Le projet a déjà recueilli l’assentiment des chefs d’établissement du collège de Souillac et du lycée de Gourdon. Les 20 élèves qui partiront l’an prochain, de la mi-janvier à la mi-février sont désignés ainsi que les 4 enseignants qui les accompagneront. Des partenaires potentiels très divers ont été approchés : collectivités locales, presse écrite et audiovisuelle, compagnie de transport, compagnies informatiques qui pourraient à fournir le matériel de la plate-forme, etc.

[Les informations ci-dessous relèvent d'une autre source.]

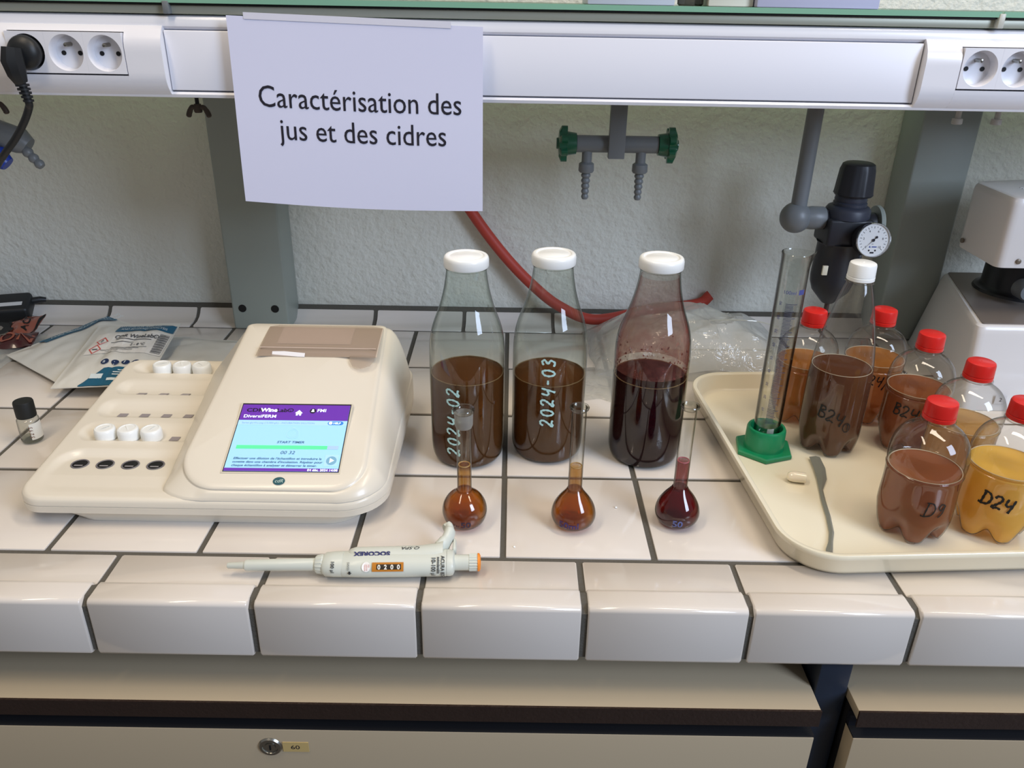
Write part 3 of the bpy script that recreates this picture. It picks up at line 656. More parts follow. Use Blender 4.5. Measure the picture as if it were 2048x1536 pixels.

Reste encore, et ce n’est sûrement pas une mince affaire, à convaincre le niveau institutionnel pour lequel l’interlocuteur est l’inspecteur d’académie du Lot, mais nos organisateurs ont bon espoir de recueillir son soutien et les autorisations nécessaires. Il faudra ensuite définir les établissements hôtes et leur proposer un protocole d’organisation très complet : « En effet, le spectacle n’est pas conçu comme une simple visite faite à des publics successifs. Au contraire : il prend tout son sens dans la mesure où il génère une forte implication de l’établissement, ou des établissements hôtes de la ville étape. Concrètement, plusieurs dispositifs sont mis en place :
* Chaque collège partenaire reçoit plusieurs mois à l’avance les partitions des choeurs du spectacle. L’enseignant d’Éducation Musicale, dans le cadre de la chorale par exemple, les travaille avec ses élèves. Et le jour venu, ils deviennent choristes durant la ou les représentation(s).
* Quelques élèves d’un lycée professionnel du bassin impliqué (inscrits par exemple en section coiffure et en section esthétique) viennent coiffer et maquiller les « comédiens » avant et pendant le spectacle.
* Une rencontre, conférence entre les membres de la tournée et la ou (les) communauté(s) scolaire(s) hôte(s) est systématiquement programmée le jour même ou le lendemain du spectacle : c’est l’occasion de tous les échanges, et de tous les
partages.
* Des installations permettant l’exercice de l’EPS sont fournies, et pourquoi pas préparées avec leurs élèves, là aussi, par les enseignants hôtes ».
Espérons donc que ce beau projet pourra se réaliser et souhaitons à Demain l’Aurore une tournée 2009 particulièrement heureuse, que nous ne manquerons pas de suivre, au moins partiellement.